══ Listing

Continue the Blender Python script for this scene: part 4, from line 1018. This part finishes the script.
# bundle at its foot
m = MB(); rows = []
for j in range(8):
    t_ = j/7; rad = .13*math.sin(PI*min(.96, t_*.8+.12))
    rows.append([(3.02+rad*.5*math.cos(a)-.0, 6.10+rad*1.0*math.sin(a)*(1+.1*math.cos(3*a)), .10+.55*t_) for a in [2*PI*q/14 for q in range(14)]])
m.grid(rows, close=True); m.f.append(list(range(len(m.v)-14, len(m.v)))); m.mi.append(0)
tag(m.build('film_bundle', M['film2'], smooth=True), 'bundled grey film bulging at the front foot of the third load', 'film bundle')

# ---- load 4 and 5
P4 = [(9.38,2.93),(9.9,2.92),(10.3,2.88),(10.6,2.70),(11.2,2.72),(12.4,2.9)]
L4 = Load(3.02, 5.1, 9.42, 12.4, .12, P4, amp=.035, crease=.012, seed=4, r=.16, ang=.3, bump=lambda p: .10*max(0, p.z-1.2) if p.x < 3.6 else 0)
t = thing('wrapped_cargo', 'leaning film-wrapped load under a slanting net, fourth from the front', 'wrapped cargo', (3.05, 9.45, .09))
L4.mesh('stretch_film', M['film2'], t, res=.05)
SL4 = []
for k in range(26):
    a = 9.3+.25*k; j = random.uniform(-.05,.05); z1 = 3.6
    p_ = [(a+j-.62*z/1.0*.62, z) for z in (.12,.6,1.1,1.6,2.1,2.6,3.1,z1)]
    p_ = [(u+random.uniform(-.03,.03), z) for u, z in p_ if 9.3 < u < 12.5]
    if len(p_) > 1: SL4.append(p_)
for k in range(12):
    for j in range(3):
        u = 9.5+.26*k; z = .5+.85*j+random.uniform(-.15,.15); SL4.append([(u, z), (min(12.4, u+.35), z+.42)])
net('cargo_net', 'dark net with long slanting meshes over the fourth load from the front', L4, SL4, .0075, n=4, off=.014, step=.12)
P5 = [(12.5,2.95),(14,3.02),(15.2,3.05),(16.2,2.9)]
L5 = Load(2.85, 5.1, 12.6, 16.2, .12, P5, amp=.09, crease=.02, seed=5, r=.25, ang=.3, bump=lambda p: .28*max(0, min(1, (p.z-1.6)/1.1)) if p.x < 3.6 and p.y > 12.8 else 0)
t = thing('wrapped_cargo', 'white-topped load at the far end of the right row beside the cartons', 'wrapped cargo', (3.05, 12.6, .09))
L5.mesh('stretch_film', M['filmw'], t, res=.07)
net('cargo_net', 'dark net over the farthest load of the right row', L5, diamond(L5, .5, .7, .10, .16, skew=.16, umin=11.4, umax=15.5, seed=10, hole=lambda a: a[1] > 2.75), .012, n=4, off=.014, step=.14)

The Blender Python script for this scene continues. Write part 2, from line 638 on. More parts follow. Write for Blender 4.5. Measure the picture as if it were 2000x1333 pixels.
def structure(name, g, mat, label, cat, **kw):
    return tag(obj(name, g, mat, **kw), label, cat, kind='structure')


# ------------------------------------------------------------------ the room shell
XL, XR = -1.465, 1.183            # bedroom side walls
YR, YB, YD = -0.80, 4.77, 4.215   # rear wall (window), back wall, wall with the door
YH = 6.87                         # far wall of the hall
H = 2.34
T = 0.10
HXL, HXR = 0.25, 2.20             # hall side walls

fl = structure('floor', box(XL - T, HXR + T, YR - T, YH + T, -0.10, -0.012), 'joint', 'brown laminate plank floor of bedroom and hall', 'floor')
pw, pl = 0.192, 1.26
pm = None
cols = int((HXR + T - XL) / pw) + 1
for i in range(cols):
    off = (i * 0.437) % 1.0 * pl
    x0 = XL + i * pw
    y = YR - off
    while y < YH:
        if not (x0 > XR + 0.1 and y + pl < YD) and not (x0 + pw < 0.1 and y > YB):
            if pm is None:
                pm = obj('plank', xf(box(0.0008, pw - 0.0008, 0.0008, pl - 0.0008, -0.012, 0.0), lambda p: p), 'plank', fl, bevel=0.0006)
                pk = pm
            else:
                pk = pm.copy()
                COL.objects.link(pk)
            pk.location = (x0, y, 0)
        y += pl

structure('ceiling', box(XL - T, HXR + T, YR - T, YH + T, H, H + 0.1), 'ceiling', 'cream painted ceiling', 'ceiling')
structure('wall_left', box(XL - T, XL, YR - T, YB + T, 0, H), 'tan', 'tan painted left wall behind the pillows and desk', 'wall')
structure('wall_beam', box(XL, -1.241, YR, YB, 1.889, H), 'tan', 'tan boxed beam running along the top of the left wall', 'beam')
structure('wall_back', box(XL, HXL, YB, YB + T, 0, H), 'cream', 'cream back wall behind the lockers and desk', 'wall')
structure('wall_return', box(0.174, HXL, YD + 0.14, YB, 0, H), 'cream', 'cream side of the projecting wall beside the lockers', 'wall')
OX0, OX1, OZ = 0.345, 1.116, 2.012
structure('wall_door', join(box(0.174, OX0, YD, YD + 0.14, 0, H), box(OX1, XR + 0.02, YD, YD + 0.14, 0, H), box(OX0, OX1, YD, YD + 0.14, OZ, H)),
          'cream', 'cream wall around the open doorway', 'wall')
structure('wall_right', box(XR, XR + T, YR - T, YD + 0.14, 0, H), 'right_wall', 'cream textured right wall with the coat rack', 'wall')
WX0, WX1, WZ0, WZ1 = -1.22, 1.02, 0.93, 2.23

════

Across the records, how many lines contain "Python"? Only the number should be given.

2